-- DATA SECTION --
═══
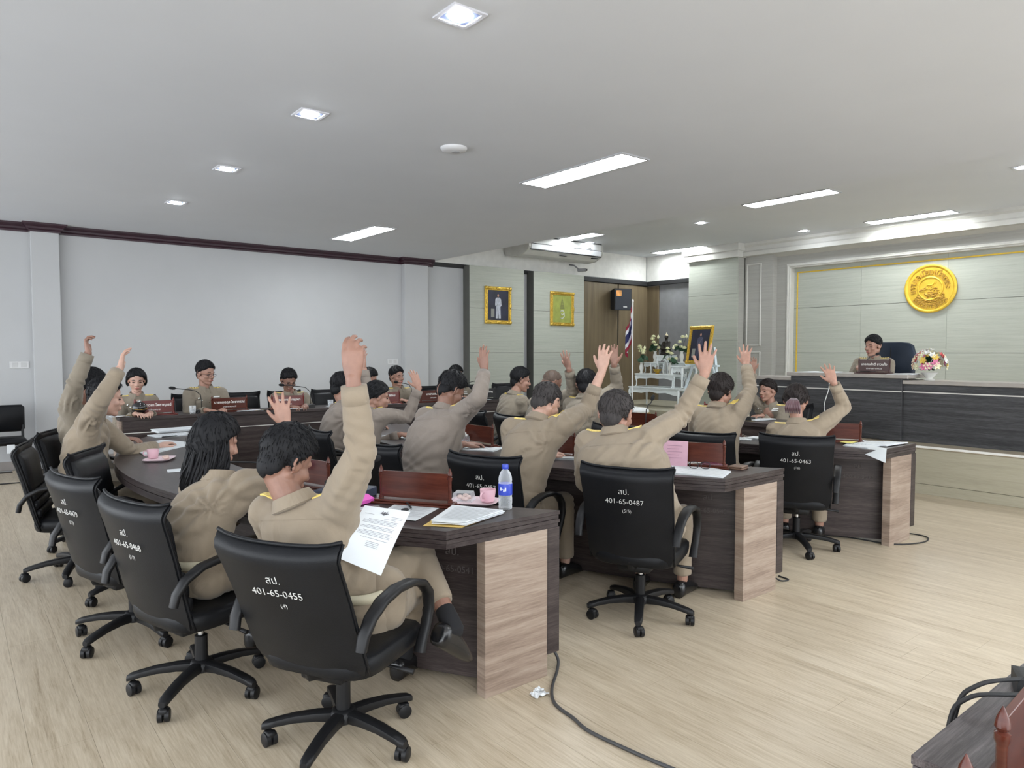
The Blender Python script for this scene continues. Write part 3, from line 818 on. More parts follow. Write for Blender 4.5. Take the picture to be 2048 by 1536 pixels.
def hair_mesh(M, bvh, style, k=1.0, seed=0.0, lift=1.0):
    """a shell over the skull: skull radius plus hair depth where hair grows, tucked under the skin elsewhere"""
    n, m = 64, 40
    KEEP = []
    c = Vector((-.008, 0, .012)) * k
    inv = M.inverted(); vs = []; fs = []
    for i in range(m + 1):
        th = PI * i / m
        for j in range(n):
            az = 2 * PI * j / n
            d = Vector((math.sin(th) * math.cos(az), math.sin(th) * math.sin(az), math.cos(th)))
            caz = math.cos(az)
            # hairline height by direction: front, side, back
            if style in ('bob', 'long'): hf, hs, hb = .52, -.80, -.90
            elif style == 'tied': hf, hs, hb = .50, -.10, -.62
            elif style == 'high': hf, hs, hb = .74, .12, -.50
            else: hf, hs, hb = .56, -.10, -.95
            if caz > 0:
                t = caz ** (0.55 if style in ('bob', 'long') else .9)
                h = hs + (hf - hs) * t
            else: h = hs + (hb - hs) * ((-caz) ** .55)
            h += .03 * math.sin(az * 7 + seed) + .02 * math.sin(az * 17 + seed * 2)
            mk = min(1, max(0, (d.z - h) / .16)); mk = mk * mk * (3 - 2 * mk)
            o = M @ c; wd = (M.to_3x3() @ d).normalized()
            hit = bvh.ray_cast(o + wd * .4, -wd)
            r = .4 - hit[3] if hit[0] is not None else .08
            rc = 1 / math.sqrt((d.x / (.100 * k)) ** 2 + (d.y / (.081 * k)) ** 2 + (d.z / ((.104 if d.z > 0 else .128) * k)) ** 2)
            r = min(r, rc * (1.06 if d.z > -.3 else 1.12))
            st = .0018 * math.sin(az * 31 + 5 * math.sin(th * 3 + seed)) + .0014 * math.sin(az * 53 + th * 9 + seed)
            if style == 'shaved': tk = .0022
            elif style in ('bob', 'long'):
                e = 1 / math.sqrt((d.x / .112) ** 2 + (d.y / .102) ** 2 + (d.z / .122) ** 2) * k
                if d.z < -.1: e = min(e * (1 + .25 * (-d.z - .1)), .15 * k)
                tk = max(e - r, .008) + st
            elif style == 'tied': tk = .017 + st * .7
            else:
                q_ = min(1, max(0, (d.z + .62) / .75)); q_ = q_ * q_ * (3 - 2 * q_)
                tk = (.0025 + .0085 * q_ + .016 * max(0, d.z)) * lift + st * 1.1 * q_; mk_t = q_
            rr = r + tk * mk - .010 * (1 - mk) ** 2
            KEEP.append((o + wd * rr, wd, mk, 1.0 if style in ('bob', 'long', 'tied') else (.30 + .7 * min(1, max(0, (d.z + .62) / .75)))))
            vs.append(inv @ (o + wd * rr))
    for i in range(m):
        for j in range(n):
            q = (j + 1) % n
            fs.append((i*n+j, (i+1)*n+j, (i+1)*n+q, i*n+q))
    return vs, fs, KEEP

def tufts(mb, keep, M, seed, count=420, ln=.030, lift=.006, wd=.0045, comb='crown'):
    """short locks laid over the hair shell, combed away from the crown"""
    r = random.Random(seed); ok = [q for q in keep if q[2] > .55]
    cr = M @ V((-.055, 0, .115)); dn = -(M.to_3x3() @ V((0, 0, 1))); bk = -(M.to_3x3() @ V((1, 0, 0)))
    for _ in range(count):
        p, nrm, mk, sc_ = r.choice(ok)
        t = (p - cr); t = t + V((r.uniform(-.03, .03), r.uniform(-.03, .03), r.uniform(-.03, .03)))
        if comb == 'back': t = bk * .6 + dn * .5 + V((r.uniform(-.2, .2),) * 3)
        t = t - nrm * t.dot(nrm)
        if t.length < 1e-4: continue
        t.normalize(); s = nrm.cross(t); l = ln * r.uniform(.6, 1.3) * (.35 + .65 * sc_); w = wd * r.uniform(.7, 1.3) * (.5 + .5 * sc_); q = p - t * l * .5 - nrm * .003
        a, b, c = q, q + t * l * .55 + nrm * (lift * sc_ * r.uniform(.6, 1.3)), q + t * l + nrm * (lift * sc_ * r.uniform(-.3, 1.0))
        mb.add([a - s * w, a + s * w, b + s * w * .8, b - s * w * .8, c, b + nrm * .0022], [(0, 1, 5), (1, 2, 5), (2, 4, 5), (4, 3, 5), (3, 0, 5), (0, 3, 2, 1), (2, 3, 4)])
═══
-- THE EXERCISE --
Scan the listing above. Gather each line that contains the word "from".

-- EXPECTED ANSWER --
The Blender Python script for this scene continues. Write part 3, from line 818 on. More parts follow. Write for Blender 4.5. Take the picture to be 2048 by 1536 pixels.
    """short locks laid over the hair shell, combed away from the crown"""